The lyrics are a sardonic riposte to a former lover who just won’t let it go. After one transgression too many such as peeking into Moz’s diary, tut tut, it’s time to move on. And just who is the “good lay”?

The piano-led music is a fine accompaniment for Morrissey’s wailing moan.

The last of the Famous International Playboys

Even though the song mentions Ronnie and Reggie Kray Morrissey did harbour a fascination for Charlie Richardson, infamous South London ganglord (he appeared on the inner sleeve for Your Arsenal) and dabbled in gangland imagery and mythology in later years.

His lines

In our lifetime those who kill
the news world hands them stardom

are more an attack on a salacious media and their elevation and enshrinement of miscreants, deviants and malcontents e.g perennial folk devils Brady and Hindley although he categorically does not endorse slaying, throat-slitting or concrete booting. Well, maybe for a former drummer of his.
The band comprised of Andy Rourke, fifth-Smith Craig Gannon and soon to be Morrissey’s bête noire, Mike Joyce.
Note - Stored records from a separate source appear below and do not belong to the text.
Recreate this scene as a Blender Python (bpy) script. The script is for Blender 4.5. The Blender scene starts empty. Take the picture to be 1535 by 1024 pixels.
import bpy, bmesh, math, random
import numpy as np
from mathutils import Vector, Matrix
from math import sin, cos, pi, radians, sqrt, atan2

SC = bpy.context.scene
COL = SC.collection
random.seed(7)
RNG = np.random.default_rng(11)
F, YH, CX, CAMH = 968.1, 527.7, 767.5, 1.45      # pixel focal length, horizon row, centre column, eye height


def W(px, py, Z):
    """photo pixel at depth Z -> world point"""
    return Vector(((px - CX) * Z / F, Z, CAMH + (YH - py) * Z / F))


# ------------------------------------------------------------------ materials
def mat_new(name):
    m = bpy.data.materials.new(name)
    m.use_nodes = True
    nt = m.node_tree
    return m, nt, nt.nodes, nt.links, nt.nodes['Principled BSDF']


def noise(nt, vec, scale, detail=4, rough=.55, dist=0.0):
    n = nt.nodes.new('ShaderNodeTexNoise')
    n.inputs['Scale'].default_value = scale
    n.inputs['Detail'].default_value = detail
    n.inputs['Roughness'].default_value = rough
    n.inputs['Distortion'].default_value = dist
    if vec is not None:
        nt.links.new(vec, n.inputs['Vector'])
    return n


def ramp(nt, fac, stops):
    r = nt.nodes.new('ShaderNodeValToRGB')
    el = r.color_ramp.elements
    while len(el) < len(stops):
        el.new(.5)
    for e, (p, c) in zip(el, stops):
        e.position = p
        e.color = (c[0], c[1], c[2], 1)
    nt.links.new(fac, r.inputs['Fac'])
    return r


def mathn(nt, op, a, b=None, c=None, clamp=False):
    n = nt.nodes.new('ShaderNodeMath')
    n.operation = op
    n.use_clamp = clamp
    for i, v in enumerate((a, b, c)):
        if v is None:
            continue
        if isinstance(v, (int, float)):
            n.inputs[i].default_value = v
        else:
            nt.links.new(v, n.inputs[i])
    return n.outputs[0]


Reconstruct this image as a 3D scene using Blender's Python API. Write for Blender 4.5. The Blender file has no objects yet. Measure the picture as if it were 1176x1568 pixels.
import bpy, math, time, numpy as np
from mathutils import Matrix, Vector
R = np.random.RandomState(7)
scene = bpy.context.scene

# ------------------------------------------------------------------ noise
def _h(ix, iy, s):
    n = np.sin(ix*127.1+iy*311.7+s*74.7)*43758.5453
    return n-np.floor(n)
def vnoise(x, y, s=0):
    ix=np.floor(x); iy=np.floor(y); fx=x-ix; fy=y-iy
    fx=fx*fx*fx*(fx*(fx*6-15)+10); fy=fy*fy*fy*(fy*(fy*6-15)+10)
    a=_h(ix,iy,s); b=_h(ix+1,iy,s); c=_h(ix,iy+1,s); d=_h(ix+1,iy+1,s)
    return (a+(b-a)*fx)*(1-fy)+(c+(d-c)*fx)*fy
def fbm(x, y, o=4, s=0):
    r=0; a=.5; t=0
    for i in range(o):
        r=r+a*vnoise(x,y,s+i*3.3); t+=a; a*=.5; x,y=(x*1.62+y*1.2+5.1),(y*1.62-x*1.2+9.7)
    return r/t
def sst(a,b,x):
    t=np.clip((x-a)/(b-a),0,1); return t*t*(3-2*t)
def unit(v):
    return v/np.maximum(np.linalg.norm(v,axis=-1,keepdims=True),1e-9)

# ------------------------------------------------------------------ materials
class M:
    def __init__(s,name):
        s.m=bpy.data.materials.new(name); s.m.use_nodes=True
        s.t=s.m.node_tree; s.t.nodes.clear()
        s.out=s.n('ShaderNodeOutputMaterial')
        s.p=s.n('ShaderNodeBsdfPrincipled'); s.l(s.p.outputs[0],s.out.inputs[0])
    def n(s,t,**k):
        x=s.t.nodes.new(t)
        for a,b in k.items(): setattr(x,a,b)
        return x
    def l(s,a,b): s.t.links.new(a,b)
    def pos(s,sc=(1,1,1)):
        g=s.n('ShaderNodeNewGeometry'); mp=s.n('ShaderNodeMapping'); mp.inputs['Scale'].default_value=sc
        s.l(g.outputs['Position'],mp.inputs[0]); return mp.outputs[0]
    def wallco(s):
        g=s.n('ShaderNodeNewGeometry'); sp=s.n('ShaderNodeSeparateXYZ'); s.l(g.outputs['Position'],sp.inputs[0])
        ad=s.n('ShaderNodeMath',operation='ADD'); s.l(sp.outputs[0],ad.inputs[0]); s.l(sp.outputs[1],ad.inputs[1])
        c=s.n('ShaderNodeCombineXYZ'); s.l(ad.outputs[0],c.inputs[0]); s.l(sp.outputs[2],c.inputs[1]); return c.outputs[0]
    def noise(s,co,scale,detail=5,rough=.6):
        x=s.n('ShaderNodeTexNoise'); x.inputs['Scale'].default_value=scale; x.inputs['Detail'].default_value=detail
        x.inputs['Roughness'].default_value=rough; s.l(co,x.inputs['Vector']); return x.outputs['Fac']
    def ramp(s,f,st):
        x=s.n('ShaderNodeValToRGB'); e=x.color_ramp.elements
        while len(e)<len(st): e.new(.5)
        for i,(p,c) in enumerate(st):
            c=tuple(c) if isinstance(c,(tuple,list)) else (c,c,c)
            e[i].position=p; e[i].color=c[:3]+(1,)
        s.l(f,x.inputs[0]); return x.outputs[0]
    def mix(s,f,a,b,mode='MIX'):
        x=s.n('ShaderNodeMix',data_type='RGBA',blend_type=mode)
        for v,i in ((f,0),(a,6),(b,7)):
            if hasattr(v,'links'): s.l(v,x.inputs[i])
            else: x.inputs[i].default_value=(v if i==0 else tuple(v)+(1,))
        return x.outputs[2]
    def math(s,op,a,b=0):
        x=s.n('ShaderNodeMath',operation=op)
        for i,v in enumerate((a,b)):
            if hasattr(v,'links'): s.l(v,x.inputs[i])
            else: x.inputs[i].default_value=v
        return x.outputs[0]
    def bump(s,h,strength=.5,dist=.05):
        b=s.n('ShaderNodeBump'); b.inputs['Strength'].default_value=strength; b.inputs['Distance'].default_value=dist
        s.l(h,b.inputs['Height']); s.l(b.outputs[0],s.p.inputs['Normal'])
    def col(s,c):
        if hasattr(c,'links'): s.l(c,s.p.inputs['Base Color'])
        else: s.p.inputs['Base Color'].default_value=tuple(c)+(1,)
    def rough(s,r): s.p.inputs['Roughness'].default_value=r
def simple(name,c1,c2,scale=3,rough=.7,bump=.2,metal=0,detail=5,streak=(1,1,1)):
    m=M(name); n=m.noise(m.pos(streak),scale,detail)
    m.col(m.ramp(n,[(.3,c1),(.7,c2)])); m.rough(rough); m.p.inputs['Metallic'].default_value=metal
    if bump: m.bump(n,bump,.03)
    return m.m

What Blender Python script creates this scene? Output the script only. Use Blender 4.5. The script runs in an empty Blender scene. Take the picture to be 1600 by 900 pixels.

The more you ignore me the closer I get

The first single released from arguably Morrissey’s last great and complete album, Vauxhall and I in 1994. By spurning my advances you only end up increasing my desire to be near to you. It’s counterproductive. I will get you in the end, you will relent, submit and acquiesce. I will haunt you in your slumber, I am part of your being now, there’s no going back. Stalkerish and creepy yet also tender.

The song also foresaw Morrissey’s later dealings in the High Court in 1996 when he was described as ‘truculent, devious and unreliable’ by the judge. As if.

We hate it when our friends become successful

Morrissey takes a swipe at the bitterness, envy and resentment engendered by the success of another (especially if they’re Northern) and the feeling that “It should have been me”. Long rumoured to be about James’ Tim Booth who the previous year had struck gold with ‘Sit Down’.

The song would appear on 1992’s Your Arsenal produced by ex-Spider from Mars and glam doyen, Mick Ronson. The deliciously caustic lyrics take aim at the protagonist’s clothes, his aged appearance and a desire to destroy them. Morrissey’s ‘”it’s really laughable, hahahahaha” mocks the petty minded and jealous.